Volgens het college is Gedeputeerde Staten voor het genoemde perceel op de Bedumerweg onlangs een handhavingstraject gestart. Voor andere uitwegen zijn er stelconplaten neerlegd, op grond die in eigendom is van de provincie. Dat betreft een andere kwestie.
9.2
Naar het oordeel van de rechtbank is niet gebleken dat het college of Gedeputeerde Staten gelijke gevallen ongelijk heeft behandeld of niet in gelijke mate heeft geadviseerd. Voldoende aannemelijk is geworden dat als sprake is van een bredere uitweg (zonder omgevingsvergunning), een handhavingstraject zal worden opgestart. In het geval van het leggen van stelconplaten is er niet sprake is van een gelijk geval als dat van eiser.
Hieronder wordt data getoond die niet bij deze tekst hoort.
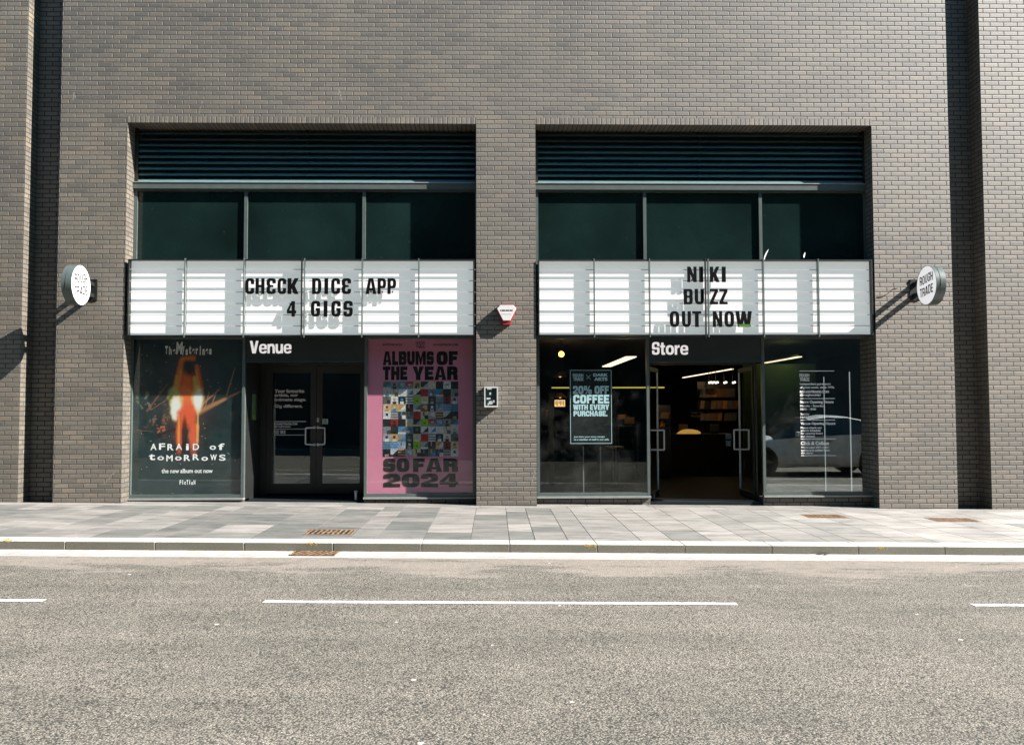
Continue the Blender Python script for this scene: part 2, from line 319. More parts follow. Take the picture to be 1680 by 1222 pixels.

Het betoog slaagt daarom niet.
10. Het college heeft daarom in redelijkheid de gevraagde omgevingsvergunning kunnen weigeren.

Conclusie en gevolgen

11. Het beroep is ongegrond. Dit betekent dat het bestreden besluit in stand blijft. Eiser krijgt het griffierecht niet terug.
Beslissing
De rechtbank verklaart het beroep ongegrond.
Deze uitspraak is gedaan door mr. E.M. Visser, rechter, in aanwezigheid van mr. D.W.K. Veenstra, griffier. De uitspraak is uitgesproken in het openbaar op 19 juli 2023.
griffier
rechter
(de griffier is buiten staat te tekenen)
Een afschrift van deze uitspraak is verzonden aan partijen op:

Informatie over hoger beroep

Een partij die het niet eens is met deze uitspraak, kan een hogerberoepschrift sturen naar de Afdeling bestuursrechtspraak van de Raad van State waarin wordt uitgelegd waarom deze partij het niet eens is met deze uitspraak. Het hogerberoepschrift moet worden ingediend binnen zes weken na de dag waarop deze uitspraak is verzonden. Kan de indiener de behandeling van het hoger beroep niet afwachten, omdat de zaak spoed heeft, dan kan de indiener de voorzieningenrechter van de Afdeling bestuursrechtspraak van de Raad van State vragen om een voorlopige voorziening (een tijdelijke maatregel) te treffen.